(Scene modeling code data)
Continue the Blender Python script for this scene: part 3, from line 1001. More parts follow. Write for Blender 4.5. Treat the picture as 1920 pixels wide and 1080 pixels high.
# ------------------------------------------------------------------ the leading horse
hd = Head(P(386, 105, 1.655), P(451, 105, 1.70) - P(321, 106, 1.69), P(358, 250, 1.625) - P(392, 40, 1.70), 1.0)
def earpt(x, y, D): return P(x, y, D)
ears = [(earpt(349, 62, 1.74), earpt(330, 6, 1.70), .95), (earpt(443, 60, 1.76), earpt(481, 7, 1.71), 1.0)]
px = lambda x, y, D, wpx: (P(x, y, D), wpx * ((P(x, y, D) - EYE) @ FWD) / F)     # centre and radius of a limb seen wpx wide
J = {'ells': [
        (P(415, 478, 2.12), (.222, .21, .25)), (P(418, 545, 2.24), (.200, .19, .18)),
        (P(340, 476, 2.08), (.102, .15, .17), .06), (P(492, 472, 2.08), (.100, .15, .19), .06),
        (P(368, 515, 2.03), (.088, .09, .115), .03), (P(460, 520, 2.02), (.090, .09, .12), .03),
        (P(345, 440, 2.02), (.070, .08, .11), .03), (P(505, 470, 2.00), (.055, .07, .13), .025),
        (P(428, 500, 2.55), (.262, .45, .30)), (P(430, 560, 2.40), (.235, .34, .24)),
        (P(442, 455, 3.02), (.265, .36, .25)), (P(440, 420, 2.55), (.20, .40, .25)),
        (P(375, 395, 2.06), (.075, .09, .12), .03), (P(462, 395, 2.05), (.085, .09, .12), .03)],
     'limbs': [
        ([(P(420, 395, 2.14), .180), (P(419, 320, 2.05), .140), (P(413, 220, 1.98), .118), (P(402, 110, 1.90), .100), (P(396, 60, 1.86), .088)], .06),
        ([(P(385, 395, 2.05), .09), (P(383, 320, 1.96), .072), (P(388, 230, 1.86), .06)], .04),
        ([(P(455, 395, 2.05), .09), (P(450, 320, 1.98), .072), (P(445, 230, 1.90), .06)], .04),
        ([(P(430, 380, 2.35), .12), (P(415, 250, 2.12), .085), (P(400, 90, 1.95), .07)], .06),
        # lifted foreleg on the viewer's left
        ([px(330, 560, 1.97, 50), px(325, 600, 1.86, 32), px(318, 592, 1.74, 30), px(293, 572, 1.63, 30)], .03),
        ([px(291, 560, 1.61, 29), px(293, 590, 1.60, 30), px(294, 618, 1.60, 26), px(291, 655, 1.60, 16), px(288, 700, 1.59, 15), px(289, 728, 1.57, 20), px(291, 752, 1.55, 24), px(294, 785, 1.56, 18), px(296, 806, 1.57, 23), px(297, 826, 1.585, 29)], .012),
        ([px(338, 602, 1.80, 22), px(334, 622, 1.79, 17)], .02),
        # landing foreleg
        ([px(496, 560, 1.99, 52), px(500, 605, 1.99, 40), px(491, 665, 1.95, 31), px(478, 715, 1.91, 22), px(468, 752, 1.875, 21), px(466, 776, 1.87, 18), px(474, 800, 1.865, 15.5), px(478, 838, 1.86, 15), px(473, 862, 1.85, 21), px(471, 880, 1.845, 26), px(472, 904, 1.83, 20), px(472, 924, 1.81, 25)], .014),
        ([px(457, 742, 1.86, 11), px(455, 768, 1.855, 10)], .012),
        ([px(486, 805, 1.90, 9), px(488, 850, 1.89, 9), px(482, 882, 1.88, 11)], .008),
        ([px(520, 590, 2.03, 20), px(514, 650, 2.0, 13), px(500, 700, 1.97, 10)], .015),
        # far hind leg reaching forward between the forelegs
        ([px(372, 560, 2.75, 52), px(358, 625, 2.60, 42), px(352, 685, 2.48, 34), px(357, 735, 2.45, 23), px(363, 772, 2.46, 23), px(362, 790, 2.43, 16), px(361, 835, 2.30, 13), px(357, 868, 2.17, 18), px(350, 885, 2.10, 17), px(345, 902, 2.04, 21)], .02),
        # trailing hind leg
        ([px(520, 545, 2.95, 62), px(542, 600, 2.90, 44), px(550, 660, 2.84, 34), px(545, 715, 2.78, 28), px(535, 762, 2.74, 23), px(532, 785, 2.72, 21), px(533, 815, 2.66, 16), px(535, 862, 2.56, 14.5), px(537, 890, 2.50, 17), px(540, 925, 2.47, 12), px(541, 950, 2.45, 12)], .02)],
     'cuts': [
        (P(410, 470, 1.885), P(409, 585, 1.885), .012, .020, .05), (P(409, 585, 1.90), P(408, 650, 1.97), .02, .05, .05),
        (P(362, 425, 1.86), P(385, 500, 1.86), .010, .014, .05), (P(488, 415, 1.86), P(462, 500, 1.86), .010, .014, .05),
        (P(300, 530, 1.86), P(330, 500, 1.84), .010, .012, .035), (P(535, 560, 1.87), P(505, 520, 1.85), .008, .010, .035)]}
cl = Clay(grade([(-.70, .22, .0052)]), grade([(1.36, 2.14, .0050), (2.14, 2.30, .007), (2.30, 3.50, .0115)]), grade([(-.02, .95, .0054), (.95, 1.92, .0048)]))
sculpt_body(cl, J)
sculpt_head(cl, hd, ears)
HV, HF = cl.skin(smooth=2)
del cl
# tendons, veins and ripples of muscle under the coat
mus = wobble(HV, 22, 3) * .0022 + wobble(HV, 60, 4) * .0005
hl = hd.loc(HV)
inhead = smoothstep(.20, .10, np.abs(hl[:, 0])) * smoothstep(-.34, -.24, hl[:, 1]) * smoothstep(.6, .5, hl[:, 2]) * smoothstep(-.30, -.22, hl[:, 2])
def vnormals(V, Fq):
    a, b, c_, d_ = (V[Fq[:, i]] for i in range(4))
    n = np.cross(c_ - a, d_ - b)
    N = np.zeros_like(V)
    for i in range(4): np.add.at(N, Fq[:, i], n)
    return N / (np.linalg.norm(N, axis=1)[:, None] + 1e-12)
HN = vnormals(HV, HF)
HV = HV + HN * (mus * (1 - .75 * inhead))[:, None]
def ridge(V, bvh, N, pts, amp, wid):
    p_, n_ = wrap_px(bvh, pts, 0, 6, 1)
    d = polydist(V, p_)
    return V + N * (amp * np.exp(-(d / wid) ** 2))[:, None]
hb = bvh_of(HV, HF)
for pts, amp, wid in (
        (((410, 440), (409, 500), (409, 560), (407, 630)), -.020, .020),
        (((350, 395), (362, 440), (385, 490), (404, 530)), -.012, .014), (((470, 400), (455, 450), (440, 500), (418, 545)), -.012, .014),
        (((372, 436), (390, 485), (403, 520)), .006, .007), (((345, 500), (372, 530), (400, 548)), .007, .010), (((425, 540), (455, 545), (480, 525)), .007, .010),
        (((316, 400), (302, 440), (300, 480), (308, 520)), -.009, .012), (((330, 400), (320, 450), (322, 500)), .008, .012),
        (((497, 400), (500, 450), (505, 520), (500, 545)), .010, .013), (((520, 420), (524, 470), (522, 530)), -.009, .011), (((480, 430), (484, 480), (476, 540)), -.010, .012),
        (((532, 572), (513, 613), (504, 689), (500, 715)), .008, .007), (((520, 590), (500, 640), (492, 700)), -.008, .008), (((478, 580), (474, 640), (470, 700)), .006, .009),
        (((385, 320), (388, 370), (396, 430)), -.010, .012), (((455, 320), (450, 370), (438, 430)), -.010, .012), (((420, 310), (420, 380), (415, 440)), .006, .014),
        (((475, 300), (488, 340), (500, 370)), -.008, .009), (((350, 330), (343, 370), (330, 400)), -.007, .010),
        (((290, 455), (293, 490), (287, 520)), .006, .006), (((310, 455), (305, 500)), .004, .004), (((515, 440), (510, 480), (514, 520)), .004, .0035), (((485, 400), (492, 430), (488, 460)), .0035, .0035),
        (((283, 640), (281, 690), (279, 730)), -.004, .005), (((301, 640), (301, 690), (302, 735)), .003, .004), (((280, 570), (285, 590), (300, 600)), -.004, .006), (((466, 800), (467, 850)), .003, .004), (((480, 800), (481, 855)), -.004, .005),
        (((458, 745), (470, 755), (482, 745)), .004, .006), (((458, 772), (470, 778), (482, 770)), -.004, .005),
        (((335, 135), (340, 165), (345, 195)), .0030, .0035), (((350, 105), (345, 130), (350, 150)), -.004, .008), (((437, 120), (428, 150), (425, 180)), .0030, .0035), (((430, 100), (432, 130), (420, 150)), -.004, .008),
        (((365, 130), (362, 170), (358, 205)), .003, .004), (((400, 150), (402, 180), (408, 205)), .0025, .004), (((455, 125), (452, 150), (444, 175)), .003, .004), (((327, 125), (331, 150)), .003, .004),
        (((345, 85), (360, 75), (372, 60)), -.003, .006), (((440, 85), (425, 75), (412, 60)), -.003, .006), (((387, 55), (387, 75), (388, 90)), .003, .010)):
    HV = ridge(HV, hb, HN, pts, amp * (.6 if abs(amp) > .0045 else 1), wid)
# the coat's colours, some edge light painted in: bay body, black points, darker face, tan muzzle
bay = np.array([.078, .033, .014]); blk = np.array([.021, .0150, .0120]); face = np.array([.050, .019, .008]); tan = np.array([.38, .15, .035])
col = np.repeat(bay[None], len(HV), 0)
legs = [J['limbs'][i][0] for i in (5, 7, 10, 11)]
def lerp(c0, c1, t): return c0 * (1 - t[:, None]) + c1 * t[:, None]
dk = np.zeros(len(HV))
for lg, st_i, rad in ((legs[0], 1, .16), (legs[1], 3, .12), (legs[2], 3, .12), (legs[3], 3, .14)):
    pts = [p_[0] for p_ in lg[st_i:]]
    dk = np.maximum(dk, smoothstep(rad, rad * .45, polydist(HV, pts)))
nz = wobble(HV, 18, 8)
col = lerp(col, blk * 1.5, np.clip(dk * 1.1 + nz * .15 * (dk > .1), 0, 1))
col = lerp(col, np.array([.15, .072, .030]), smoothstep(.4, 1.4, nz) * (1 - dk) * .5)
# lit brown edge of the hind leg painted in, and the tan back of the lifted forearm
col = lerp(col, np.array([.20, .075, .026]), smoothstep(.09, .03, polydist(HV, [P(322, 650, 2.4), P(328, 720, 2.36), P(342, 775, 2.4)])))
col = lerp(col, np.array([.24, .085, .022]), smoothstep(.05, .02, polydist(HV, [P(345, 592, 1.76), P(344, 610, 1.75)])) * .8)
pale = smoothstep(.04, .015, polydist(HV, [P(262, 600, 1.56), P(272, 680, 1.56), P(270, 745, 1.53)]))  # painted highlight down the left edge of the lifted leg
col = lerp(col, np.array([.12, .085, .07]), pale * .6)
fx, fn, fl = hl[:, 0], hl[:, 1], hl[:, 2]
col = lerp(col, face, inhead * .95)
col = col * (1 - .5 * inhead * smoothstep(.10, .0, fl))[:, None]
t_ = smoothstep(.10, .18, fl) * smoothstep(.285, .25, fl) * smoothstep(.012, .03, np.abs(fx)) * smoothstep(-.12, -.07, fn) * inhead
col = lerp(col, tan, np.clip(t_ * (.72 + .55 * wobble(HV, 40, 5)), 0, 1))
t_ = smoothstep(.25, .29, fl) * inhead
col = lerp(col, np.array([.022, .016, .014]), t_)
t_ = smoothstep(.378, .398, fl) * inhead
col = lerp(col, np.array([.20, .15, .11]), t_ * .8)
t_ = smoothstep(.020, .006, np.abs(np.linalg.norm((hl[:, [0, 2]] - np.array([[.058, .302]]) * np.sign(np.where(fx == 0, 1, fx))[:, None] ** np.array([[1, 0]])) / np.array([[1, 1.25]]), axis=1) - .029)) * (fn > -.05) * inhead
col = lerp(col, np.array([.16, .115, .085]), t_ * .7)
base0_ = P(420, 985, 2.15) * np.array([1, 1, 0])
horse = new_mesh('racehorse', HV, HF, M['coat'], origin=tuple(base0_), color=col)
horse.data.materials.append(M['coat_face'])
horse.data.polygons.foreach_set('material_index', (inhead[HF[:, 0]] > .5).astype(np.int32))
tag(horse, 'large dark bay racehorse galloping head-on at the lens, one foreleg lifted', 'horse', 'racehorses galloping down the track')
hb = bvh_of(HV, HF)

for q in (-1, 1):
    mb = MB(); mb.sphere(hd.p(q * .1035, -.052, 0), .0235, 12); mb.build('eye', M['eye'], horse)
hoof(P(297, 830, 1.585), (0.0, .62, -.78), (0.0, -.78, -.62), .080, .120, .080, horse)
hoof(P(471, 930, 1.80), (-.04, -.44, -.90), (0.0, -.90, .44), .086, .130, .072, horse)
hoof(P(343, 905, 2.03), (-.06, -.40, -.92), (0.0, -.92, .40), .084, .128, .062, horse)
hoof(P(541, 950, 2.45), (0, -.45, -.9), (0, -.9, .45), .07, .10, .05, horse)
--
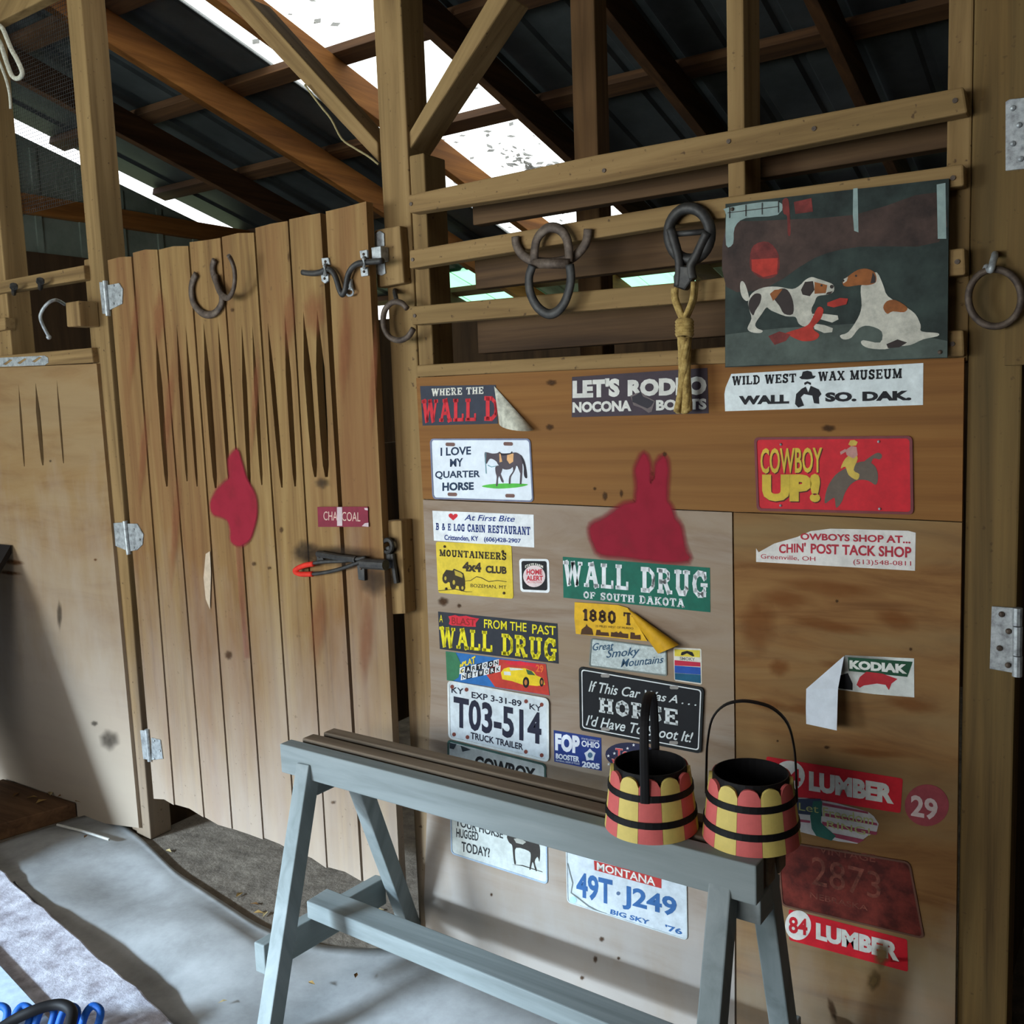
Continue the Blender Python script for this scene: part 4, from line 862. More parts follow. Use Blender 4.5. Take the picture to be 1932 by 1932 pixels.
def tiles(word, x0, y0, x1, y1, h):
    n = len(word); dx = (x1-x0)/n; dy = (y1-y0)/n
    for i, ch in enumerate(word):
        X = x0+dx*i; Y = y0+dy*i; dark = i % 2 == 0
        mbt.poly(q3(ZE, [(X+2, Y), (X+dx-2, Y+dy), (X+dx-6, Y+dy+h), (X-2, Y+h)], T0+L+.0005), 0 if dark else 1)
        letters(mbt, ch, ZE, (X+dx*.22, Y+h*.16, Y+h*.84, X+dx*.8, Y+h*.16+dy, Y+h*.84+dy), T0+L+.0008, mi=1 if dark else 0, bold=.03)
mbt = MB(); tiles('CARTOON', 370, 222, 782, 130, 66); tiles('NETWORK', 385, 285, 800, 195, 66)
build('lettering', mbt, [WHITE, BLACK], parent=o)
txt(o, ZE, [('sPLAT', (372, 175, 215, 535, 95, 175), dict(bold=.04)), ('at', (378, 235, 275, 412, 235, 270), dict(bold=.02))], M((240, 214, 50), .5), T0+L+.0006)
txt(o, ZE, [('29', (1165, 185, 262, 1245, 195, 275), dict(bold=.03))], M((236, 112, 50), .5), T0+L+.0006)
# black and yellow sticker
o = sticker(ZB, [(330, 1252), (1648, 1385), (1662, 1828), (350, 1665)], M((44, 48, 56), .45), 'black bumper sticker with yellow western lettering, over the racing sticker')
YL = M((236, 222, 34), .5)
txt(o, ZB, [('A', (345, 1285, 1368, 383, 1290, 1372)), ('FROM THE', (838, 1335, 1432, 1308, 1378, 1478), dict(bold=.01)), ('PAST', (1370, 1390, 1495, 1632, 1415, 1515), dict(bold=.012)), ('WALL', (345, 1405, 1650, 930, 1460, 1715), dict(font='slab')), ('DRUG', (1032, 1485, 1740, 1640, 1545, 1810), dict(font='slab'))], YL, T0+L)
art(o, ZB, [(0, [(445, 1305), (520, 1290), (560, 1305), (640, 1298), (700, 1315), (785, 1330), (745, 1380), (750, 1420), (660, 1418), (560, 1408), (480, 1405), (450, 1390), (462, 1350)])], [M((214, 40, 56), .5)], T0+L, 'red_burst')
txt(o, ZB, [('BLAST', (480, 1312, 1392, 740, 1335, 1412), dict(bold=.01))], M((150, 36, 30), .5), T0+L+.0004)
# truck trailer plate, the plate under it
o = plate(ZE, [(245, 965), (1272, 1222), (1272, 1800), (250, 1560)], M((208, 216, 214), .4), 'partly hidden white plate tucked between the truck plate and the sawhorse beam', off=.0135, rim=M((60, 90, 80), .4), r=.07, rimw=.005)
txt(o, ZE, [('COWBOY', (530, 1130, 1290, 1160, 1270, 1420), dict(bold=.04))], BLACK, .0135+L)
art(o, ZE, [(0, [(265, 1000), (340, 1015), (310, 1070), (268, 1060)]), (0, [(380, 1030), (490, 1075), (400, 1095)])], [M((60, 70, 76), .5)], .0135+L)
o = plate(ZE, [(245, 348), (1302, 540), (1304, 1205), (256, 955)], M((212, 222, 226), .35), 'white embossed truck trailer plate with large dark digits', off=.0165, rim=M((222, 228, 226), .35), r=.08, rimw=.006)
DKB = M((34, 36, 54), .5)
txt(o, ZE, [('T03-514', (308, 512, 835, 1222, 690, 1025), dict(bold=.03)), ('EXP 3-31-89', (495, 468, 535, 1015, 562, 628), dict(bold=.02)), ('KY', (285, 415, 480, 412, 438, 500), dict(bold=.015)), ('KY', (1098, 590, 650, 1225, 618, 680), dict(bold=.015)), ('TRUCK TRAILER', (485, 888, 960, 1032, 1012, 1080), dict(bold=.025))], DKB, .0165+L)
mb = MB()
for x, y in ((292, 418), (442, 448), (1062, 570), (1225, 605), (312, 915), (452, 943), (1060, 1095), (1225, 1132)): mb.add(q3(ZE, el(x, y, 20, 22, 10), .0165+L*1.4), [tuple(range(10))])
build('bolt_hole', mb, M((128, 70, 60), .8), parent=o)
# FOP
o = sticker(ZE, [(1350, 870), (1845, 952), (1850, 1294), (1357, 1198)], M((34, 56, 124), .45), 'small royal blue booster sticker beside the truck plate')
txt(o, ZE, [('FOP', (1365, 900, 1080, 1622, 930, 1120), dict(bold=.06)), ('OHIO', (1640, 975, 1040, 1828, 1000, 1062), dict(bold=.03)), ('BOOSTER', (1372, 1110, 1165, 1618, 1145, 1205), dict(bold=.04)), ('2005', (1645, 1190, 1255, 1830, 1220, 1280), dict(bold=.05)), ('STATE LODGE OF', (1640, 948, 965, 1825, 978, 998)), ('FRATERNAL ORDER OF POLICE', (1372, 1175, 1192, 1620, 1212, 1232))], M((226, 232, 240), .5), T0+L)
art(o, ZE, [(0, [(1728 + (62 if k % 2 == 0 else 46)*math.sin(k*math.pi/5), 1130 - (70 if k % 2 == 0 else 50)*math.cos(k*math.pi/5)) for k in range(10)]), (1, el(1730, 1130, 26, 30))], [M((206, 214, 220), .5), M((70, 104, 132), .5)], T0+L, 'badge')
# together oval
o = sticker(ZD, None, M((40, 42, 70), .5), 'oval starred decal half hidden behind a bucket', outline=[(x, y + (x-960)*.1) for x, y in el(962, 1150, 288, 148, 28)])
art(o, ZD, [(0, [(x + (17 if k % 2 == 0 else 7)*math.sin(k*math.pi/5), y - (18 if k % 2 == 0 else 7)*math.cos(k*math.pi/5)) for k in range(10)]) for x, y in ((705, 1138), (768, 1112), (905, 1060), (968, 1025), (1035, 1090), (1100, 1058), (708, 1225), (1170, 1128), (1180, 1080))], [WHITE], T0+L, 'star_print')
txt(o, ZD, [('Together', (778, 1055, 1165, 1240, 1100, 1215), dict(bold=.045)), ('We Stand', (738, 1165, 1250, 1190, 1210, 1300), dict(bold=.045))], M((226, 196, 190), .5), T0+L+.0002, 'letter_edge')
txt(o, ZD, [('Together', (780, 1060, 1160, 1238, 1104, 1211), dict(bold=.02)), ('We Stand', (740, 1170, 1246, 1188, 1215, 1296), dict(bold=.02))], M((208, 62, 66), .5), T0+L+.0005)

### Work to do
Quote only the lines running from the line that holds "col = col *" to the line that holds "horse.data.materials.append(M['coat_face'])", both ends included.

### Solution to this problem
col = col * (1 - .5 * inhead * smoothstep(.10, .0, fl))[:, None]
t_ = smoothstep(.10, .18, fl) * smoothstep(.285, .25, fl) * smoothstep(.012, .03, np.abs(fx)) * smoothstep(-.12, -.07, fn) * inhead
col = lerp(col, tan, np.clip(t_ * (.72 + .55 * wobble(HV, 40, 5)), 0, 1))
t_ = smoothstep(.25, .29, fl) * inhead
col = lerp(col, np.array([.022, .016, .014]), t_)
t_ = smoothstep(.378, .398, fl) * inhead
col = lerp(col, np.array([.20, .15, .11]), t_ * .8)
t_ = smoothstep(.020, .006, np.abs(np.linalg.norm((hl[:, [0, 2]] - np.array([[.058, .302]]) * np.sign(np.where(fx == 0, 1, fx))[:, None] ** np.array([[1, 0]])) / np.array([[1, 1.25]]), axis=1) - .029)) * (fn > -.05) * inhead
col = lerp(col, np.array([.16, .115, .085]), t_ * .7)
base0_ = P(420, 985, 2.15) * np.array([1, 1, 0])
horse = new_mesh('racehorse', HV, HF, M['coat'], origin=tuple(base0_), color=col)
horse.data.materials.append(M['coat_face'])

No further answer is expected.